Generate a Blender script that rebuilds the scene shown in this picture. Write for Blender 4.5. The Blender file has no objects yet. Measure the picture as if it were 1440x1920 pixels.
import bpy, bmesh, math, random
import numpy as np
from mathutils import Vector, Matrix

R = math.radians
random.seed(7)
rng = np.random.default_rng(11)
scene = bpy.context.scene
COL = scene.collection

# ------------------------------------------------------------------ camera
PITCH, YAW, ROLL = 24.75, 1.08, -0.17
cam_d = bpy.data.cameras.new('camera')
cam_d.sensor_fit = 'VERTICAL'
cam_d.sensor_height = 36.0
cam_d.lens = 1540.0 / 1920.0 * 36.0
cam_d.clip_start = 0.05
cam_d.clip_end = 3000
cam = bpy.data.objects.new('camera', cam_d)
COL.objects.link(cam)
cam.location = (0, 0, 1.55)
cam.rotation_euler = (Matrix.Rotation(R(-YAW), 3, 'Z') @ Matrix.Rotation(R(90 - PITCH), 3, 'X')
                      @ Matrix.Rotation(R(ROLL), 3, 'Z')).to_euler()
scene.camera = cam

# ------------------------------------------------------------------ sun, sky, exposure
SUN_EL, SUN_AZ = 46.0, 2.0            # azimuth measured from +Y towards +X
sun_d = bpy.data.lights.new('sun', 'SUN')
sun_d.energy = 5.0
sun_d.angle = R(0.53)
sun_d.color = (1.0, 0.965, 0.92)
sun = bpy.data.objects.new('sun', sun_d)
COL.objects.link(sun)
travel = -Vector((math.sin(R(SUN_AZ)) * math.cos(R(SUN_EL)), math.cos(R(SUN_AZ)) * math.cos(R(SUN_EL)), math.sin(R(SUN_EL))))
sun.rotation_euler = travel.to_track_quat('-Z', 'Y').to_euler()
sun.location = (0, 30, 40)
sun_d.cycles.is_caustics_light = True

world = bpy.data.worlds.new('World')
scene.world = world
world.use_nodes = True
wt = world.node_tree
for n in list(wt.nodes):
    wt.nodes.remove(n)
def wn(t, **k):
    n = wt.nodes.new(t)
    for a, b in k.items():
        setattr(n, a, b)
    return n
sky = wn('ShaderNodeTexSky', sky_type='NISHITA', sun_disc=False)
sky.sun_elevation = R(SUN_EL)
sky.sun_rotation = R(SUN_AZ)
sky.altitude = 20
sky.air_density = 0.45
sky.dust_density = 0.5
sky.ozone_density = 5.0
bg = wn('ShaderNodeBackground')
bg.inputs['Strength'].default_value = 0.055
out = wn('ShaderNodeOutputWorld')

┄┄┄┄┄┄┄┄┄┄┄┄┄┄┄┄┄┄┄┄

• Task: Print the listing above in full, exactly as it is.

• Output of the task:
Generate a Blender script that rebuilds the scene shown in this picture. Write for Blender 4.5. The Blender file has no objects yet. Measure the picture as if it were 1440x1920 pixels.
import bpy, bmesh, math, random
import numpy as np
from mathutils import Vector, Matrix

R = math.radians
random.seed(7)
rng = np.random.default_rng(11)
scene = bpy.context.scene
COL = scene.collection

# ------------------------------------------------------------------ camera
PITCH, YAW, ROLL = 24.75, 1.08, -0.17
cam_d = bpy.data.cameras.new('camera')
cam_d.sensor_fit = 'VERTICAL'
cam_d.sensor_height = 36.0
cam_d.lens = 1540.0 / 1920.0 * 36.0
cam_d.clip_start = 0.05
cam_d.clip_end = 3000
cam = bpy.data.objects.new('camera', cam_d)
COL.objects.link(cam)
cam.location = (0, 0, 1.55)
cam.rotation_euler = (Matrix.Rotation(R(-YAW), 3, 'Z') @ Matrix.Rotation(R(90 - PITCH), 3, 'X')
                      @ Matrix.Rotation(R(ROLL), 3, 'Z')).to_euler()
scene.camera = cam

# ------------------------------------------------------------------ sun, sky, exposure
SUN_EL, SUN_AZ = 46.0, 2.0            # azimuth measured from +Y towards +X
sun_d = bpy.data.lights.new('sun', 'SUN')
sun_d.energy = 5.0
sun_d.angle = R(0.53)
sun_d.color = (1.0, 0.965, 0.92)
sun = bpy.data.objects.new('sun', sun_d)
COL.objects.link(sun)
travel = -Vector((math.sin(R(SUN_AZ)) * math.cos(R(SUN_EL)), math.cos(R(SUN_AZ)) * math.cos(R(SUN_EL)), math.sin(R(SUN_EL))))
sun.rotation_euler = travel.to_track_quat('-Z', 'Y').to_euler()
sun.location = (0, 30, 40)
sun_d.cycles.is_caustics_light = True

world = bpy.data.worlds.new('World')
scene.world = world
world.use_nodes = True
wt = world.node_tree
for n in list(wt.nodes):
    wt.nodes.remove(n)
def wn(t, **k):
    n = wt.nodes.new(t)
    for a, b in k.items():
        setattr(n, a, b)
    return n
sky = wn('ShaderNodeTexSky', sky_type='NISHITA', sun_disc=False)
sky.sun_elevation = R(SUN_EL)
sky.sun_rotation = R(SUN_AZ)
sky.altitude = 20
sky.air_density = 0.45
sky.dust_density = 0.5
sky.ozone_density = 5.0
bg = wn('ShaderNodeBackground')
bg.inputs['Strength'].default_value = 0.055
out = wn('ShaderNodeOutputWorld')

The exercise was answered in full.